Whatever the maps might say, I had learned to view Afghanistan and Pakistan as a single political unit. This was not just the result of Pakistan’s intense involvement in the mujahedin war against the Soviet occupation and in the rise of Taliban extremists the following decade, but of simple geography and British colonial history. 7

Because the transition from the steamy lowlands of the Indian subcontinent to the arid moonscapes of Central Asia is gradual, the border between Afghanistan and Pakistan could never be precise. The border region—a thousand miles long and a hundred miles wide—is a deathly volcanic landscape of crags and winding canyons where the Indian subcontinent’s tropical floor pushes upward into Inner Asia’s high, shaved wastes. From Baluchistan north through the Pakistani “tribal agencies” of Waziristan, Kurram, Orakzai, Khyber, Mohmand, and Bajaur, near Peshawar—the destitute capital of Pakistan’s Northwest Frontier Province—there is an anarchic realm of highwaymen, tribal and religious violence, heroin laboratories, and arms smuggling.

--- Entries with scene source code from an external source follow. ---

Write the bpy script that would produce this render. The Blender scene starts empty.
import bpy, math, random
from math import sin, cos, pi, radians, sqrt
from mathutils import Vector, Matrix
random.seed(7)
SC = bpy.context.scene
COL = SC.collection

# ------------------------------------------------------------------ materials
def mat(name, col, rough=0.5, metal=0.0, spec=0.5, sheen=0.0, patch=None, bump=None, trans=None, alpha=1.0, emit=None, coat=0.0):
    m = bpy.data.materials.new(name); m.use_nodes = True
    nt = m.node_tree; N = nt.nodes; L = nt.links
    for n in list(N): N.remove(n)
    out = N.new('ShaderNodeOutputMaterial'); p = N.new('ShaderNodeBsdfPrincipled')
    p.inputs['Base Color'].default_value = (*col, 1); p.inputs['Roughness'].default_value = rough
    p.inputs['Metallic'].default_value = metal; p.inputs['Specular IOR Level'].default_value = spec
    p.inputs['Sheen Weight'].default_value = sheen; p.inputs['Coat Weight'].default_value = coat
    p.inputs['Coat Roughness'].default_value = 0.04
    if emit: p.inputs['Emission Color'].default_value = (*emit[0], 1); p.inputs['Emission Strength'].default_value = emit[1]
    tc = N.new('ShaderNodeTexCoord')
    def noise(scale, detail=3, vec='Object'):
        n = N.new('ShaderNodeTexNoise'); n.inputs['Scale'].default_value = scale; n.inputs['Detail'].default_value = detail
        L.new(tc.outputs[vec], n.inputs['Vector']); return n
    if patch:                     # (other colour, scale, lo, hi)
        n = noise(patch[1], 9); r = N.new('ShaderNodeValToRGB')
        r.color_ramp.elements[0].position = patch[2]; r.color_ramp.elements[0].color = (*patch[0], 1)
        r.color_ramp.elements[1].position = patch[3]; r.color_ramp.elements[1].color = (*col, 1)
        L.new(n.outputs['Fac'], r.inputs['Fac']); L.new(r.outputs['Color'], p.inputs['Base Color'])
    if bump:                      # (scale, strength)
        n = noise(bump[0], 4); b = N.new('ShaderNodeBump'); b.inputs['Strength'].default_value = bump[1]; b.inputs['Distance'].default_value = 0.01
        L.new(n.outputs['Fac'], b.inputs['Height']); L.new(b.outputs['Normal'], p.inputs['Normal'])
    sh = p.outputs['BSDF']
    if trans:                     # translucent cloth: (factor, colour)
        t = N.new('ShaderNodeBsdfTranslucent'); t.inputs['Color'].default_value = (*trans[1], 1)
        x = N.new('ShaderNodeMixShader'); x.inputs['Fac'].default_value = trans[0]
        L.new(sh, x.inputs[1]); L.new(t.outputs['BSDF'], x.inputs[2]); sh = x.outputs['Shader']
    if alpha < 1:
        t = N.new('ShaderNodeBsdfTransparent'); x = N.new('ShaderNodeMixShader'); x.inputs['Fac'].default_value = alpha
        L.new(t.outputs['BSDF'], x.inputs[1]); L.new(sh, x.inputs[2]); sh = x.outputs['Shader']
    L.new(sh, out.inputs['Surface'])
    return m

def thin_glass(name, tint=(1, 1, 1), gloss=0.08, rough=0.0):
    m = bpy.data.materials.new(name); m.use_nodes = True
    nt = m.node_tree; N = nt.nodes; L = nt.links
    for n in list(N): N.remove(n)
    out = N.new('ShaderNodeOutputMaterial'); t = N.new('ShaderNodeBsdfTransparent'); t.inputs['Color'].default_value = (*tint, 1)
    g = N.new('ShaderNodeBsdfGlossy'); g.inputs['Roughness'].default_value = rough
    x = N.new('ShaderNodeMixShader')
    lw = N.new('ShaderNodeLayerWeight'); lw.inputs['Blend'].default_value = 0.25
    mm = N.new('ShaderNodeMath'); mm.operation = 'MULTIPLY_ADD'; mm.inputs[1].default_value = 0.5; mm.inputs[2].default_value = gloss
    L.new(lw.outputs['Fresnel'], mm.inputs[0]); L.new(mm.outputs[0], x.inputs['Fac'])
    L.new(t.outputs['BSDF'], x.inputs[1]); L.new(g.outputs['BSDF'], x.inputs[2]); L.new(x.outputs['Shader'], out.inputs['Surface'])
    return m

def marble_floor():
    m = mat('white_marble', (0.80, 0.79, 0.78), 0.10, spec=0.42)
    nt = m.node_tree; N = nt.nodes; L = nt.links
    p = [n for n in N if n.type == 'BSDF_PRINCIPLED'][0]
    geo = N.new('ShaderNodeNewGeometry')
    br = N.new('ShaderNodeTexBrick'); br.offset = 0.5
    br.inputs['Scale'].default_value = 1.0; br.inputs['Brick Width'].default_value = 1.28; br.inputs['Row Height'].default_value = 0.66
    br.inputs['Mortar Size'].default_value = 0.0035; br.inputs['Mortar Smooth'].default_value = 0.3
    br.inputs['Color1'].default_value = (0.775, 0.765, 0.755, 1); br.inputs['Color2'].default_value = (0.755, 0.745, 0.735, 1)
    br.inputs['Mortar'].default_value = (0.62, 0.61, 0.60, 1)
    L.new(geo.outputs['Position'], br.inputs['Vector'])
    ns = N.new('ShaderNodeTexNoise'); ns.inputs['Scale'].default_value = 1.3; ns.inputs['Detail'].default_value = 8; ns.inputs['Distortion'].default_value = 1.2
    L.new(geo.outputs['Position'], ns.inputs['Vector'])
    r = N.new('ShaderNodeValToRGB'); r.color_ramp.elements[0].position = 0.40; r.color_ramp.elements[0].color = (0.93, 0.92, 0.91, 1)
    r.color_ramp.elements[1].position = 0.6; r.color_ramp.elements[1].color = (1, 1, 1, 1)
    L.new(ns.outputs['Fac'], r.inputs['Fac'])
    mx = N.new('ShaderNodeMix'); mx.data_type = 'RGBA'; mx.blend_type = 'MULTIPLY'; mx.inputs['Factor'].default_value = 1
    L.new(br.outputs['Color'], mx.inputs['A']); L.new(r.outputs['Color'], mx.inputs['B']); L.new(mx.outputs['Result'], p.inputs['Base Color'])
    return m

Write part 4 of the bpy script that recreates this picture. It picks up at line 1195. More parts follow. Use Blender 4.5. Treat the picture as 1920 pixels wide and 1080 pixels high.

The tribal Pushtuns (also known as Pathans), who controlled the frontier zone of eastern and southern Afghanistan, never accepted the arbitrary boundary between Afghanistan and colonial India (from which Pakistan later emerged): a boundary drawn in 1893 by the British envoy Sir Mortimer Durand. Moreover, the British bequeathed to the Pakistanis the belt of anarchic territories they called “tribal agencies,” which lay just east of the Durand Line. This had the effect of further confusing the boundary between settled land in Pakistan and the chaos of Afghanistan. Consequently, Pakistani governments always felt besieged—not only by India to the east but by Afghan tribesmen to the west. To fight India, in the Pakistani view, it was necessary to dominate Afghanistan.

Afghanistan did not truly exist until the middle of the eighteenth century. In 1747, Ahmad Khan, leader of the Abdali contingent of Nadir Shah the Great—the Persian king and conqueror of Moghul India—fled Persia with four thousand horsemen, following Nadir Shah’s assassination and the collapse of his regime. Ahmad Khan and his troops fled southeast out of Persia, to Kandahar.